The next best thing to teleportation is living across the street from work and having an instant commute. No public transit can compete with that.

If you legalize housing next to work, then you reduce the amount of stress on the transit systems we already have. It's just plain more efficient.

Well how about, at least in IT and S/W development, we encourage remote working, rather than promoting childish "agile" work practices where people come in at 9 am for a "daily standup" and mess around by writing tasks on sheets of paper like in the last century?
And if that's not a strong enough argument, just think of the climate! All those hours stuck in traffic, each one a car running for 2 to 4 hours a day, that's got to be causing a lot of pollution.
This is true. But the easiest way to fix the inadequate transportation is to build more densely. Build more highrises. A 30 floor highrise with 8 apartments per floor can easily house 500 people but only takes up the land that 4 single family houses with less than 15 persons would occupy.

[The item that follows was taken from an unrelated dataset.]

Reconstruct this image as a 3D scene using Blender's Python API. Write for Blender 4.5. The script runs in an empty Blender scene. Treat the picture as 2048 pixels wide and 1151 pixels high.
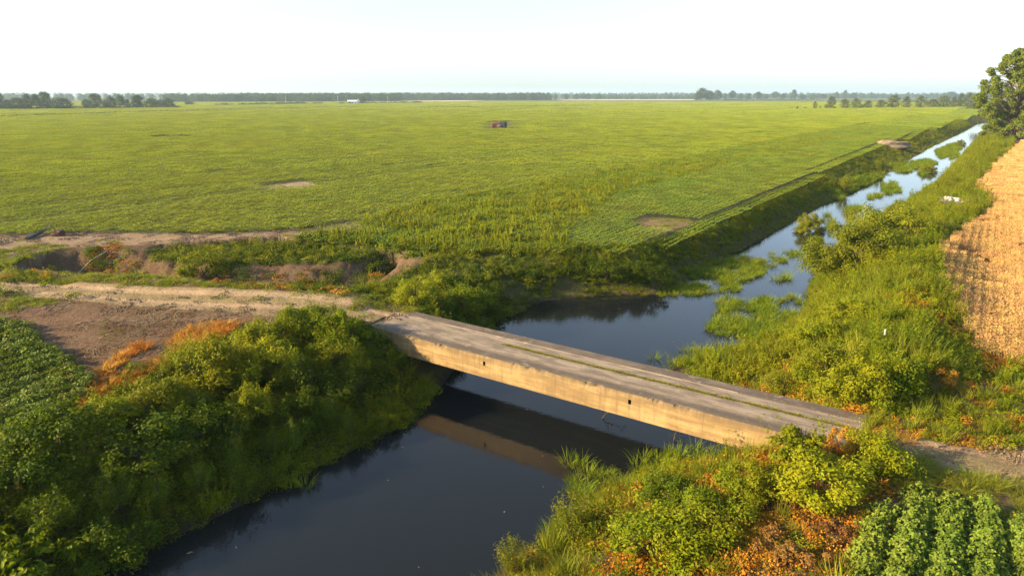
import bpy, math, random
import numpy as np
RS = np.random.RandomState(7)
random.seed(7)
scene = bpy.context.scene
COL = scene.collection
R = math.radians

# ------------------------------------------------------------------ camera
CAM_H = 13.0
F_PX = 1365.0
HORIZON = 190.5
PITCH = math.atan((575.5 - HORIZON) / F_PX)
cd = bpy.data.cameras.new("camera")
cam = bpy.data.objects.new("camera", cd)
COL.objects.link(cam)
cam.location = (0, 0, CAM_H)
cam.rotation_euler = (math.pi / 2 - PITCH, 0, 0)
cd.sensor_width = 36.0
cd.lens = 36.0 * F_PX / 2048
cd.clip_start = 0.1
cd.clip_end = 30000
scene.camera = cam

# ------------------------------------------------------------------ light
SUN_EL = R(20)
SUN_H = np.array([-0.98, -0.17]); SUN_H /= np.linalg.norm(SUN_H)      # towards the sun
world = bpy.data.worlds.new("World")
scene.world = world
world.use_nodes = True
wn = world.node_tree
bg = wn.nodes["Background"]
sky = wn.nodes.new("ShaderNodeTexSky")
sky.sky_type = 'NISHITA'
sky.sun_disc = False
sky.sun_elevation = SUN_EL
sky.sun_rotation = math.atan2(SUN_H[0], SUN_H[1])
sky.dust_density = 1.2
sky.air_density = 1.0
sky.ozone_density = 1.0
hs = wn.nodes.new("ShaderNodeHueSaturation"); hs.inputs["Saturation"].default_value = .6
wn.links.new(sky.outputs[0], hs.inputs["Color"])
tint = wn.nodes.new("ShaderNodeMix"); tint.data_type = 'RGBA'; tint.blend_type = 'MULTIPLY'; tint.inputs[0].default_value = 1
tint.inputs[7].default_value = (.89, 1.0, 1.13, 1)
wn.links.new(hs.outputs[0], tint.inputs[6]); wn.links.new(tint.outputs[2], bg.inputs[0])
bg.inputs[1].default_value = 0.095
sd = bpy.data.lights.new("sun", 'SUN')
sd.energy = 5.0
sd.angle = R(0.6)
sd.color = (1.0, 0.74, 0.40)
so = bpy.data.objects.new("sun", sd)
COL.objects.link(so)
so.location = (-60, -30, 60)
so.rotation_euler = (math.pi / 2 - SUN_EL, 0, math.atan2(SUN_H[1], SUN_H[0]) + math.pi / 2)
scene.view_settings.view_transform = 'Standard'
scene.view_settings.look = 'None'
scene.view_settings.exposure = 1.7
scene.view_settings.gamma = 1.0
scene.cycles.max_bounces = 6
scene.cycles.diffuse_bounces = 1
scene.cycles.glossy_bounces = 3
scene.cycles.transmission_bounces = 3
scene.cycles.volume_bounces = 1
scene.cycles.use_denoising = True
scene.cycles.use_adaptive_sampling = False
scene.cycles.denoising_prefilter = "NONE"
scene.cycles.use_fast_gi = False

# ------------------------------------------------------------------ geometry of the place
CT, ST = math.cos(PITCH), math.sin(PITCH)
def at(u, v, z=0.0):
    x = (u - 1024) / F_PX; y = (575.5 - v) / F_PX
    t = (CAM_H - z) / (ST - y * CT)
    return np.array([x * t, (CT + y * ST) * t])
def proj(x, y, z):
    zz = z - CAM_H
    d = y * CT - zz * ST
    d = np.where(d < 0.05, 0.05, d)
    up = y * ST + zz * CT
    return 1024 + F_PX * x / d, 575.5 - F_PX * up / d
AZ = R(36.2)
ES = np.array([math.sin(AZ), math.cos(AZ)])          # along the canal
ET = np.array([math.cos(AZ), -math.sin(AZ)])         # across, to the right
def st(s, t): return ES * s + ET * t
def to_st(P): return P @ ES, P @ ET

def hash2(ix, iy, seed):
    h = (ix.astype(np.int64) * 374761393 + iy.astype(np.int64) * 668265263 + seed * 144305) & 0x7fffffff
    h = ((h ^ (h >> 13)) * 1274126177) & 0x7fffffff
    h = h ^ (h >> 16)
    return (h & 0xffff) / 65535.0
def vnoise(x, y, seed=0):
    ix = np.floor(x); iy = np.floor(y)
    fx = x - ix; fy = y - iy
    fx = fx * fx * (3 - 2 * fx); fy = fy * fy * (3 - 2 * fy)
    a = hash2(ix, iy, seed); b = hash2(ix + 1, iy, seed)
    c = hash2(ix, iy + 1, seed); d = hash2(ix + 1, iy + 1, seed)
    return (a * (1 - fx) + b * fx) * (1 - fy) + (c * (1 - fx) + d * fx) * fy
def fbm(x, y, seed=0, o=4):
    r = 0; a = 0.5
    for k in range(o):
        r = r + a * vnoise(x * 2 ** k, y * 2 ** k, seed + k * 17); a *= 0.5
    return r / (1 - 0.5 ** o)
def inpoly(x, y, P):
    P = np.asarray(P, float); r = np.zeros(np.shape(x), bool); n = len(P)
    j = n - 1
    for i in range(n):
        xi, yi = P[i]; xj, yj = P[j]
        if yi != yj:
            c = ((yi > y) != (yj > y)) & (x < (xj - xi) * (y - yi) / (yj - yi) + xi)
            r ^= c
        j = i
    return r
def dist_line(X, Y, P, closed=False):
    P = np.asarray(P, float); d = np.full(X.shape, 1e18)
    n = len(P)
    for i in range(n if closed else n - 1):
        a = P[i]; b = P[(i + 1) % n]; ab = b - a
        L = ab @ ab + 1e-9
        t = np.clip(((X - a[0]) * ab[0] + (Y - a[1]) * ab[1]) / L, 0, 1)
        d = np.minimum(d, (X - a[0] - t * ab[0]) ** 2 + (Y - a[1] - t * ab[1]) ** 2)
    return np.sqrt(d)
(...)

But the effect is multiplied if this highrise is in an city with many highrises. Now, instead of commuting 30 miles to pass another 1,500 single homes to reach work, the inhabitants of our highrise may only have to walk 1 mile to pass the homes of a similar amount of people and reach work.

it is very uncomfortable to stand near a 30-floor building looking up. Also, people in the building will have troubles with parking all of their cars. By the way this [1] is what those buldings look like.

[1] https://varlamov.me/2016/china_ray/09.jpg

Well we should certainly not make them with concrete faces. This isn’t Soviet Russia, so there’s not much danger in that.

Take a look down any street in the Financial District. What we want is that, just more of it over a larger surface area.

It’s not optimizing for “comfort in looking up”. Also, cars are only a necessity when you can’t walk everywhere. San Francisco is already a city where the majority don’t own a car. Making it more dense won’t undo that.
While this is true, you get better return on investment on transportation and infrastructure when people live in more densely built up areas.
The question is why are there more jobs than homes? Homeowners don't oppose commercial development because it raises their home value but they oppose residential development because it lowers their home value.

The only compromise for existing home owners could be to balance out job and home zoning so that there is no massive excess or deficit on either side.